When the attorneys for both parties emerged from the courtroom, they provided us with an update on the positions of their clients, noting that both sides are in the process of finding a cordial solution to the matter.

Eamon Courtenay, SC, attorney for Construction Depot Limited, said, “I think the parties are making a serious effort to settle the matter. I think that there is a real possibility that the matter can be settled. There are a few matters that need to be resolved, which is to ensure that Mr. Feinstein’s Construction Depot’s rights are recognized, firstly, and secondly, to ensure that there is no encroachment or continued encroachment by Tropic Air. Clearly, so far as we are concerned, there has been an encroachment, and the question is to find a way to resolve that, but I think that with the good offices of the Government, we are able to do that.”

Courtenay stated that there are still a few important issues to be settled, but they are working on resolving those matters.

He did not comment on whether the dispute stemmed from an administrative error in the Lands Department, but rather, said that, “From what I am able to see, as far as Construction Depot is concerned, there is no doubt where we are, that the title is clear, that the intent was to give us the property that was involved in and covered by that title, but what you have is a situation on the ground where Tropic Air apparently went beyond what they had by way of a lease.

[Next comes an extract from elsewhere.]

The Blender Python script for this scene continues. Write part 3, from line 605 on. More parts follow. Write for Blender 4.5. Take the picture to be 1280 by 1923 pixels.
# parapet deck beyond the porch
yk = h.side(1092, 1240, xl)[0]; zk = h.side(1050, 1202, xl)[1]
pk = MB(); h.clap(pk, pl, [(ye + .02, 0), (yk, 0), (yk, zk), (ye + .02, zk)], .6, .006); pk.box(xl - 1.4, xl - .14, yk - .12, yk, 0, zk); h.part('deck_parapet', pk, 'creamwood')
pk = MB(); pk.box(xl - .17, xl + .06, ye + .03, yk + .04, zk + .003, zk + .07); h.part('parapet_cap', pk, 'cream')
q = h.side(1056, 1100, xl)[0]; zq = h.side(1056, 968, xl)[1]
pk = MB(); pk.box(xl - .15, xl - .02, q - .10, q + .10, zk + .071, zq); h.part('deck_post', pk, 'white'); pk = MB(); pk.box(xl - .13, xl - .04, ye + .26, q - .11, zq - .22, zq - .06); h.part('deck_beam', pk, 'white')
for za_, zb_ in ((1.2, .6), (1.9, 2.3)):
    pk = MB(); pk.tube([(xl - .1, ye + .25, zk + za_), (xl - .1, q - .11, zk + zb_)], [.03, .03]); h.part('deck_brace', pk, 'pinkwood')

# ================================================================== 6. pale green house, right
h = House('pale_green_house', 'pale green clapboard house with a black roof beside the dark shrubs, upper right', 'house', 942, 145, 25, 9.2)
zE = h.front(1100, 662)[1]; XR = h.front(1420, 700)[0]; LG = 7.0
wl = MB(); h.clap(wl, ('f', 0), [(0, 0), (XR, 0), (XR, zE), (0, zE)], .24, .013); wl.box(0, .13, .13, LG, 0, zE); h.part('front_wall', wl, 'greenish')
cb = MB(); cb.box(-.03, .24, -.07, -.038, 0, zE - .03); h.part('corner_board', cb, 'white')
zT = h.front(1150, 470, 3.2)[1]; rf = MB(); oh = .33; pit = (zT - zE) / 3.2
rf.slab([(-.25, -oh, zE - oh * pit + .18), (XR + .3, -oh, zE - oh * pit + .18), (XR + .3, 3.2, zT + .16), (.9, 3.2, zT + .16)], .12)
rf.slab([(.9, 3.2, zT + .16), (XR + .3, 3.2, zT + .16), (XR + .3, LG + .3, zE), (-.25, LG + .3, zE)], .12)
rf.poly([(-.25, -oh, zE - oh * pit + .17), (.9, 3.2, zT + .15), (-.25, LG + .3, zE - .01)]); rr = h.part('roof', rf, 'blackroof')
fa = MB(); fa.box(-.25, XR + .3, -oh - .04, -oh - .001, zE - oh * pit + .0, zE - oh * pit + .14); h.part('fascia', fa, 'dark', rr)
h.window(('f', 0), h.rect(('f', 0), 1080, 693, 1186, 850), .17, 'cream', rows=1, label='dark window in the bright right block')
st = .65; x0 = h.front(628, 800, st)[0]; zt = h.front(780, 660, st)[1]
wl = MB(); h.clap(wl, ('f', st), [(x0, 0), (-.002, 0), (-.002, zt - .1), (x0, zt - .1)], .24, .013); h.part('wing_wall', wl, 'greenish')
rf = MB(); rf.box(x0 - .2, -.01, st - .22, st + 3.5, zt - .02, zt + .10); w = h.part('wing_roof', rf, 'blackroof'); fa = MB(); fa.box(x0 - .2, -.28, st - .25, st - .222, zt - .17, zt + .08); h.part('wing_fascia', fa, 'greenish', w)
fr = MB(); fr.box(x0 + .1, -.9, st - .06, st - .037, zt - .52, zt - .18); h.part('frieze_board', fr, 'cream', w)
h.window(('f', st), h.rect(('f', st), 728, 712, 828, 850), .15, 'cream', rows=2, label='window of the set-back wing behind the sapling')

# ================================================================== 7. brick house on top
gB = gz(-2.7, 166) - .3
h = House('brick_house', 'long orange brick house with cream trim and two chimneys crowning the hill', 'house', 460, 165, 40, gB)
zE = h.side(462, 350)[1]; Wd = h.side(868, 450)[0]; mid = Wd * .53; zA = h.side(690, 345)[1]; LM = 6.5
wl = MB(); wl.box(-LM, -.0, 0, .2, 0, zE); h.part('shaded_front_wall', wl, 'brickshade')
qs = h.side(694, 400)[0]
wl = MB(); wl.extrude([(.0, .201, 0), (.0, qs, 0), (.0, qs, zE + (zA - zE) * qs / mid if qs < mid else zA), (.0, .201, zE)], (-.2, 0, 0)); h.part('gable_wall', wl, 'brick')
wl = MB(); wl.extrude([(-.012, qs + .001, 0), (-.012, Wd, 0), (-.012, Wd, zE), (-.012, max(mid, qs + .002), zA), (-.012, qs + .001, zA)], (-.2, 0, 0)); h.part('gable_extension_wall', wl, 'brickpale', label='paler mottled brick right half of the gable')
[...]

That lease, as you know, has been cancelled, which is a different issue, but in terms of what is happening on the ground, it is our view that Tropic Air clearly went beyond the limits of their lease.”

Godfrey Smith, SC, who represented Tropic Air, told us that he is similarly confident that both sides can reach a settlement.

Smith, however, was likewise reluctant to place blame on who was at fault for the horrendous blunder which could cost the airline company millions in losses if it turns out that their venture is not able to get off the ground.

“I will not get into that except to say that our client equally says that because of the lease they hold, they are entitled to the benefit of that lease, but because the matter is under negotiations, and all parties are obliged to negotiate in a bona fide manner, I won’t comment on those matters at this time. All I will say is that I believe that the matter is capable of being solved if all parties continue to act in good faith to reach a settlement”, he mentioned.

In an interview late last month, the Minister of Natural Resources, Hon. Gaspar Vega, placed the fault squarely at the feet of his department and stated that the Tropic Air lease and the issuance of subsequent titles for portions of the same property were a result of “human error” which took place before he was elected to office.